::: Raw records

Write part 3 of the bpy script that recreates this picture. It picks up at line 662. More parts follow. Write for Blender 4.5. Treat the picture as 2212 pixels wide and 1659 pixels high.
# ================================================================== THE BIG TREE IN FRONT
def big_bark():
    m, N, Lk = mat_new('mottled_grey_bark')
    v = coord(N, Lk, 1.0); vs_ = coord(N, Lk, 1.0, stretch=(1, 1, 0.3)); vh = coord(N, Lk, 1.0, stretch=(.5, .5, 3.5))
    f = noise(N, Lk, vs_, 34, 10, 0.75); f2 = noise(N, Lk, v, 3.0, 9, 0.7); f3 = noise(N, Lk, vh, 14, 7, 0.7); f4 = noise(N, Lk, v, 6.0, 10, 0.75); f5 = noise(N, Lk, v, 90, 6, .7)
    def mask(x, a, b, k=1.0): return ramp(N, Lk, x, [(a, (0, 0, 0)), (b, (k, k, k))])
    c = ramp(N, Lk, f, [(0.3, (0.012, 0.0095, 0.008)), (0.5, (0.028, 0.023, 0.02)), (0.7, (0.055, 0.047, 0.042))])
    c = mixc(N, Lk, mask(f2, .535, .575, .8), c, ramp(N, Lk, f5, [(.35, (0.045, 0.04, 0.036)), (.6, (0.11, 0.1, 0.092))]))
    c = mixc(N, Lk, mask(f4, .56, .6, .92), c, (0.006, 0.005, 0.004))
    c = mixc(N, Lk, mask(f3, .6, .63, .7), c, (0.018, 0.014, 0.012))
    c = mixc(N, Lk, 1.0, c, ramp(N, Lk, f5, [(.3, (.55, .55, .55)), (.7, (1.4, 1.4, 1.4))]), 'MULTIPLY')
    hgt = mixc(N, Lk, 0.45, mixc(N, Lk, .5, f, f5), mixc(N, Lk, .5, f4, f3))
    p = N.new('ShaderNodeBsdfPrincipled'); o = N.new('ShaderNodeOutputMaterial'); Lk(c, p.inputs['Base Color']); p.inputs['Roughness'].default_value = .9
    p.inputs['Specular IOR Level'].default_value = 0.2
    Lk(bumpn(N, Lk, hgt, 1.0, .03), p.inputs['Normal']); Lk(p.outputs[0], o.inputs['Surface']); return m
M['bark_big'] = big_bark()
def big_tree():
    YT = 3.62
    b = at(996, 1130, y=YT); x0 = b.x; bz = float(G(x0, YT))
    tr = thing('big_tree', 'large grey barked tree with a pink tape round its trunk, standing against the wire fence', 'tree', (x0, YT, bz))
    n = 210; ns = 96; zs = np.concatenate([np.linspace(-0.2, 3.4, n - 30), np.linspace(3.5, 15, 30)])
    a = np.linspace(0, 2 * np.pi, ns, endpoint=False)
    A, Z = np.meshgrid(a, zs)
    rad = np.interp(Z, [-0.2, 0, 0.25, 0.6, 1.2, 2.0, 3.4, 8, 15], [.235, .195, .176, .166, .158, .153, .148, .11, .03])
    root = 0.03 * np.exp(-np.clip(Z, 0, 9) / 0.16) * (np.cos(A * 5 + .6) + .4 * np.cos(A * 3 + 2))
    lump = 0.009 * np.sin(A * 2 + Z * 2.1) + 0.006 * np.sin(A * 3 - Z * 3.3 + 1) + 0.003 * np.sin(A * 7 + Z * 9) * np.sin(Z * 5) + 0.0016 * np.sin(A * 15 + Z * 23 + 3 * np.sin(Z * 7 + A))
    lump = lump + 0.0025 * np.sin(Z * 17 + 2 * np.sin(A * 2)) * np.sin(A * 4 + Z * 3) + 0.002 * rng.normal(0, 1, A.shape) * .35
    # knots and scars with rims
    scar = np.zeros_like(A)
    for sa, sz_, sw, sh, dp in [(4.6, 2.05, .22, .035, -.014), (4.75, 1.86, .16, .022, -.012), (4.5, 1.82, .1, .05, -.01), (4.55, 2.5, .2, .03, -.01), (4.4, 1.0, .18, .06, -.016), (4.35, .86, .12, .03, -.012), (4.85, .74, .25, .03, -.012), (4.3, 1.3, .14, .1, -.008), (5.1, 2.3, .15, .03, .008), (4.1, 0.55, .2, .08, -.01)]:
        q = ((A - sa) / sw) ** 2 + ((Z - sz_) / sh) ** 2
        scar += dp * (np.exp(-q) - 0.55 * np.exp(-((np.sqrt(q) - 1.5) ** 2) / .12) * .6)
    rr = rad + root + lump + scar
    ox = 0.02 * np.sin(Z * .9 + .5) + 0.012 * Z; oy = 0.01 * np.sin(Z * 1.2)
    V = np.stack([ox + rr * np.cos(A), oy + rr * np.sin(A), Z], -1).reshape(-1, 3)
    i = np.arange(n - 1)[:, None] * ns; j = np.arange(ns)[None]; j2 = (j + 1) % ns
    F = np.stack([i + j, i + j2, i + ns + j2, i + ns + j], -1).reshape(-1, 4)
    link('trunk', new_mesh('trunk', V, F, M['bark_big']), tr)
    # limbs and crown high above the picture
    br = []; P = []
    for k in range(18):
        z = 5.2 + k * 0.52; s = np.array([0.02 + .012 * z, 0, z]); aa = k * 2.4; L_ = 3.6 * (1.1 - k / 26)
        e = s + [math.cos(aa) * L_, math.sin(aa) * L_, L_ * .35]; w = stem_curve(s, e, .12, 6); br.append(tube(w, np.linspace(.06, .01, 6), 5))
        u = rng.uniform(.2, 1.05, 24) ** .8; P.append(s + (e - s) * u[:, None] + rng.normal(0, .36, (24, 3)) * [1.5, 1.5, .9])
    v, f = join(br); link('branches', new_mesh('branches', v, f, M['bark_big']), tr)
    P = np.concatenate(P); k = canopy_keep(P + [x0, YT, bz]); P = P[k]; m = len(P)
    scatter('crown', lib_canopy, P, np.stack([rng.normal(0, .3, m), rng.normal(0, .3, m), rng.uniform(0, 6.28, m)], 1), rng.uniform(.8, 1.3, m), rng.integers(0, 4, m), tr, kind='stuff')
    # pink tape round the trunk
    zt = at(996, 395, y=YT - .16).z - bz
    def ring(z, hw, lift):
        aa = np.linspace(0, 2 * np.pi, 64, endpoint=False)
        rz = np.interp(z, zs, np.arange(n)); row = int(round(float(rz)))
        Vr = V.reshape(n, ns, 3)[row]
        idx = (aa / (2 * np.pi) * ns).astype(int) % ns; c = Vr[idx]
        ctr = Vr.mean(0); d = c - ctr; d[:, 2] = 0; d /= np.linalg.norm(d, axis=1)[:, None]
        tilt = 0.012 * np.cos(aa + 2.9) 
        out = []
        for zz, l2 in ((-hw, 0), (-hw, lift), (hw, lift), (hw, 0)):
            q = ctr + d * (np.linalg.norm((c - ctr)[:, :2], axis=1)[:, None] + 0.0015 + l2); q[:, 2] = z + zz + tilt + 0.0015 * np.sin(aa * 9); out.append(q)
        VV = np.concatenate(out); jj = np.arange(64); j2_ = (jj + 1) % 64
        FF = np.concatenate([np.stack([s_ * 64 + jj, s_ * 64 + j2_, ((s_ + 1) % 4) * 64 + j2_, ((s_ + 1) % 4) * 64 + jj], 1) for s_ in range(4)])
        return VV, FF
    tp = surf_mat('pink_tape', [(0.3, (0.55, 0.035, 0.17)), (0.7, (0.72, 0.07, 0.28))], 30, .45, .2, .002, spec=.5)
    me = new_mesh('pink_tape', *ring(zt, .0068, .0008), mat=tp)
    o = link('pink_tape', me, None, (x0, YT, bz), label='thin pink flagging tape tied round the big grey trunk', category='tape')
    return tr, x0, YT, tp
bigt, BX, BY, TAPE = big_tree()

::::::
::: Raw records

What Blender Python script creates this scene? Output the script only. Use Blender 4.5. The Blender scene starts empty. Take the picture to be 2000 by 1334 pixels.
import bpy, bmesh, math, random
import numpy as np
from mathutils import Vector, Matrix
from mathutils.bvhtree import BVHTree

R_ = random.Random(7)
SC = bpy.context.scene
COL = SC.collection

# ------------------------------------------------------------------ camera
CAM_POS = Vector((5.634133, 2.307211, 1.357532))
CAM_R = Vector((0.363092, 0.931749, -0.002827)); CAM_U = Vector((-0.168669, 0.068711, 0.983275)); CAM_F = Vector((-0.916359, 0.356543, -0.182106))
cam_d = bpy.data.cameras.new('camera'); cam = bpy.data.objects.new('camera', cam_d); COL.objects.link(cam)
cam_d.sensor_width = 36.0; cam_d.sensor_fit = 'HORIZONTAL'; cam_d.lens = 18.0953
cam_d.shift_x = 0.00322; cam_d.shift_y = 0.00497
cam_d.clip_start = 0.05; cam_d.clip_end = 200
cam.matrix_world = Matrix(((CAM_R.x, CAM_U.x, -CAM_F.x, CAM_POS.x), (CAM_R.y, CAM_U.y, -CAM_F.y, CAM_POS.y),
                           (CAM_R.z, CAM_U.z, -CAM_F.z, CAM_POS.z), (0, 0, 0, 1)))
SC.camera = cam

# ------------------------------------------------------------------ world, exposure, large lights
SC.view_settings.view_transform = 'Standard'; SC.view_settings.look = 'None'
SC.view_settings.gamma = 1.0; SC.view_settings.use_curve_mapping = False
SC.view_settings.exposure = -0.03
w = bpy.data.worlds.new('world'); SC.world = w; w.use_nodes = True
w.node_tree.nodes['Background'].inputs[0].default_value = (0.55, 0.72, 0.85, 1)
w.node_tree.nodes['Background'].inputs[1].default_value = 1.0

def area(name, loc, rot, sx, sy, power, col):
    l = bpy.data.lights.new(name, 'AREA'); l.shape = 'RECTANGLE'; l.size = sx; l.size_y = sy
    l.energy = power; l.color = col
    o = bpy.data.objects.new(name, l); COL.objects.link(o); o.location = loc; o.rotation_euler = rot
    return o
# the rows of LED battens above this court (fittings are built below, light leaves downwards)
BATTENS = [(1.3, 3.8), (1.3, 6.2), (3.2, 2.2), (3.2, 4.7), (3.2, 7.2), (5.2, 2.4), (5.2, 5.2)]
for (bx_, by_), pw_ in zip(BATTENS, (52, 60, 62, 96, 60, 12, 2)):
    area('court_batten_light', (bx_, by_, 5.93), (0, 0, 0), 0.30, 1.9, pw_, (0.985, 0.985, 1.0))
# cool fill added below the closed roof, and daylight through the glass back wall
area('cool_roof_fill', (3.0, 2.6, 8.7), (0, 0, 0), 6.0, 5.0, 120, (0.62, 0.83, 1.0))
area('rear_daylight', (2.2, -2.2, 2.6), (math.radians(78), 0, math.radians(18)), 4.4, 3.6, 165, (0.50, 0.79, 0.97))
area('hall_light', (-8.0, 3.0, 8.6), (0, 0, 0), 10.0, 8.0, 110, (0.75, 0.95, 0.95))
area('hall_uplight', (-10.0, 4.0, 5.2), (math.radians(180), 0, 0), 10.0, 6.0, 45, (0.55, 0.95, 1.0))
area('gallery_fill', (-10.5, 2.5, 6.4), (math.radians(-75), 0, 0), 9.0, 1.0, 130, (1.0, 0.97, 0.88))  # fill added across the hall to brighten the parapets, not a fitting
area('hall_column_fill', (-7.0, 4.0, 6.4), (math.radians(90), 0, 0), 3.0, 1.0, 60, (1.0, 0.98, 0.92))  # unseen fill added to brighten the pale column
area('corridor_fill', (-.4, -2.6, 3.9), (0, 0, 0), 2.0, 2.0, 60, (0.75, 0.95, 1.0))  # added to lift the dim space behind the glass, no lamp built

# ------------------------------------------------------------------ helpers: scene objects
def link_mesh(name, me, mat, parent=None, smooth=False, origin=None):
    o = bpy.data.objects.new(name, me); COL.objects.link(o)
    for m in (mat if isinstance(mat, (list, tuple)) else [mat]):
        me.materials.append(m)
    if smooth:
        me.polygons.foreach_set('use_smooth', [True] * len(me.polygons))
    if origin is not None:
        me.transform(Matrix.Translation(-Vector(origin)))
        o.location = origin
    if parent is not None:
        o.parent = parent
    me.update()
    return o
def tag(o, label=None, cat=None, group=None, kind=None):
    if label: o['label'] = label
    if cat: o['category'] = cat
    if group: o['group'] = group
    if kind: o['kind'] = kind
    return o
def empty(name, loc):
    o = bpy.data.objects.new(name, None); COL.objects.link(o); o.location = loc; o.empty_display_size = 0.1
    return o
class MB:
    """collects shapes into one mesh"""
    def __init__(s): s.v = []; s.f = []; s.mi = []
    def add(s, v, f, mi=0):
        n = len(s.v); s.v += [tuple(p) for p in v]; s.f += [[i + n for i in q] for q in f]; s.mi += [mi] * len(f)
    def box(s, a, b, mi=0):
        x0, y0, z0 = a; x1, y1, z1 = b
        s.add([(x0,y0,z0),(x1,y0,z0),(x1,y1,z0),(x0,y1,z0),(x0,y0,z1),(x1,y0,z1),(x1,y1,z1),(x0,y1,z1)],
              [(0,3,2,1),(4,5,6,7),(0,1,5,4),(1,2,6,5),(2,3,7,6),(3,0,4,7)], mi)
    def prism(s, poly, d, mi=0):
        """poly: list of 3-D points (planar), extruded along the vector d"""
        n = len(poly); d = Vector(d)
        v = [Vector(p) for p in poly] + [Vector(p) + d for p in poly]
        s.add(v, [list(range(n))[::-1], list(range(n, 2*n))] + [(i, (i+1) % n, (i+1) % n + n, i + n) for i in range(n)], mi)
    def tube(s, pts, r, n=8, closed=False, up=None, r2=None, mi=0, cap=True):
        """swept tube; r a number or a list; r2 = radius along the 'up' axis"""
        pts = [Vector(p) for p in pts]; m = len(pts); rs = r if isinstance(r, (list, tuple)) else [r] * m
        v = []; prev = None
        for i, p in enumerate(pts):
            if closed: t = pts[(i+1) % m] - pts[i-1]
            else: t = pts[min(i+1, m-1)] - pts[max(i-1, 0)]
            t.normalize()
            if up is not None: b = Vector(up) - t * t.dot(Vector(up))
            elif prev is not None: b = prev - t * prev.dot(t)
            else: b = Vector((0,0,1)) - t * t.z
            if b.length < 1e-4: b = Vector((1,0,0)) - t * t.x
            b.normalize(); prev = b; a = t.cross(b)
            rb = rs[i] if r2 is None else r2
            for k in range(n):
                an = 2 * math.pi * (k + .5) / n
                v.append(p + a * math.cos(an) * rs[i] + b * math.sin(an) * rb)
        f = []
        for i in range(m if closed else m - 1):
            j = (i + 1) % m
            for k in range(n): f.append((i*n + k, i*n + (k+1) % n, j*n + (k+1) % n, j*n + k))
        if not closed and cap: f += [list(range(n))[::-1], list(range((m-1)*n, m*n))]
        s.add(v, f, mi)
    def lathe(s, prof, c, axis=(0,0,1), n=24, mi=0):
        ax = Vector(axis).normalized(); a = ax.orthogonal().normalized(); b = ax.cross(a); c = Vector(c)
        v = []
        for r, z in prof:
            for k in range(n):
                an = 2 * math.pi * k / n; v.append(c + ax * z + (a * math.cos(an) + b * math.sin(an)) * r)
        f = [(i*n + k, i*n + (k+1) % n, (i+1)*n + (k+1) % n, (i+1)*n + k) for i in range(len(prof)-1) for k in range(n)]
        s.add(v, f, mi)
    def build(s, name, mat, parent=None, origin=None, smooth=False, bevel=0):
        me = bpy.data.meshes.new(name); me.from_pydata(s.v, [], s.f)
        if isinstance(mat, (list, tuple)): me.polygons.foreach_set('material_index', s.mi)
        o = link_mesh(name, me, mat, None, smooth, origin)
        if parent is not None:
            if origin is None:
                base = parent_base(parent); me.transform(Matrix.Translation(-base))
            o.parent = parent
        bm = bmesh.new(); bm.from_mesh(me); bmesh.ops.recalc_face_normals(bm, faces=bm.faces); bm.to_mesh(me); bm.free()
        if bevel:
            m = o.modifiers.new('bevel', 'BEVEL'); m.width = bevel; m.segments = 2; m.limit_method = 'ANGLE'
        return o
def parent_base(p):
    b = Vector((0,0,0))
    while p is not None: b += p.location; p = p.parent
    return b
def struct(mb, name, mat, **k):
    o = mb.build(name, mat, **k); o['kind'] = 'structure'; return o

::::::
::: Raw records

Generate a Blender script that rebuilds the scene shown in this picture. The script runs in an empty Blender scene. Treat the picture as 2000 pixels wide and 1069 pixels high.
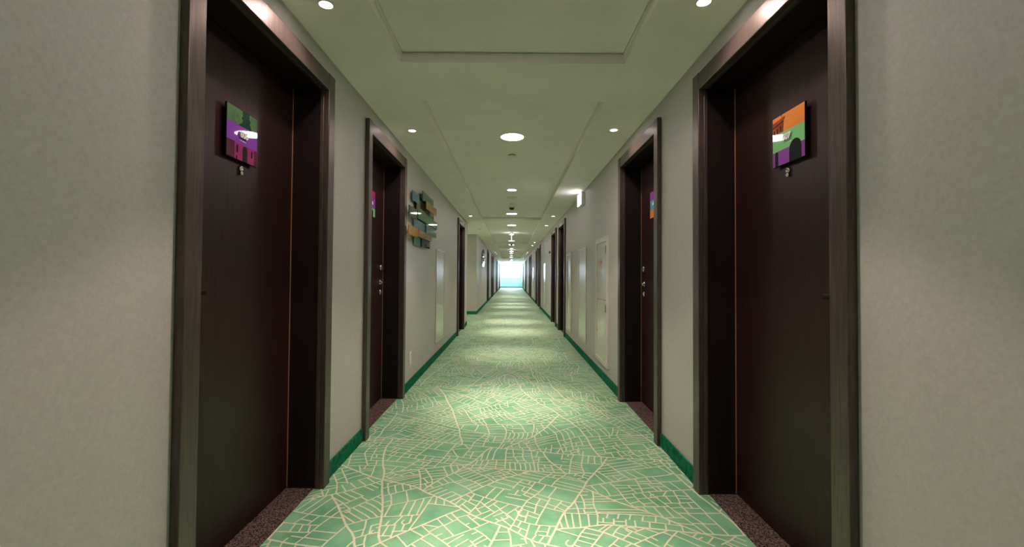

::::::

→ What the exercise asks
Transcribe, exactly and without additions, the lines of the records above, beginning with the line that contains "What Blender Python" and ending with the line that contains "w.node_tree.nodes['Background'].inputs[1].default_value = 1.0", both included.

→ Written reply
What Blender Python script creates this scene? Output the script only. Use Blender 4.5. The Blender scene starts empty. Take the picture to be 2000 by 1334 pixels.
import bpy, bmesh, math, random
import numpy as np
from mathutils import Vector, Matrix
from mathutils.bvhtree import BVHTree

R_ = random.Random(7)
SC = bpy.context.scene
COL = SC.collection

# ------------------------------------------------------------------ camera
CAM_POS = Vector((5.634133, 2.307211, 1.357532))
CAM_R = Vector((0.363092, 0.931749, -0.002827)); CAM_U = Vector((-0.168669, 0.068711, 0.983275)); CAM_F = Vector((-0.916359, 0.356543, -0.182106))
cam_d = bpy.data.cameras.new('camera'); cam = bpy.data.objects.new('camera', cam_d); COL.objects.link(cam)
cam_d.sensor_width = 36.0; cam_d.sensor_fit = 'HORIZONTAL'; cam_d.lens = 18.0953
cam_d.shift_x = 0.00322; cam_d.shift_y = 0.00497
cam_d.clip_start = 0.05; cam_d.clip_end = 200
cam.matrix_world = Matrix(((CAM_R.x, CAM_U.x, -CAM_F.x, CAM_POS.x), (CAM_R.y, CAM_U.y, -CAM_F.y, CAM_POS.y),
                           (CAM_R.z, CAM_U.z, -CAM_F.z, CAM_POS.z), (0, 0, 0, 1)))
SC.camera = cam

# ------------------------------------------------------------------ world, exposure, large lights
SC.view_settings.view_transform = 'Standard'; SC.view_settings.look = 'None'
SC.view_settings.gamma = 1.0; SC.view_settings.use_curve_mapping = False
SC.view_settings.exposure = -0.03
w = bpy.data.worlds.new('world'); SC.world = w; w.use_nodes = True
w.node_tree.nodes['Background'].inputs[0].default_value = (0.55, 0.72, 0.85, 1)
w.node_tree.nodes['Background'].inputs[1].default_value = 1.0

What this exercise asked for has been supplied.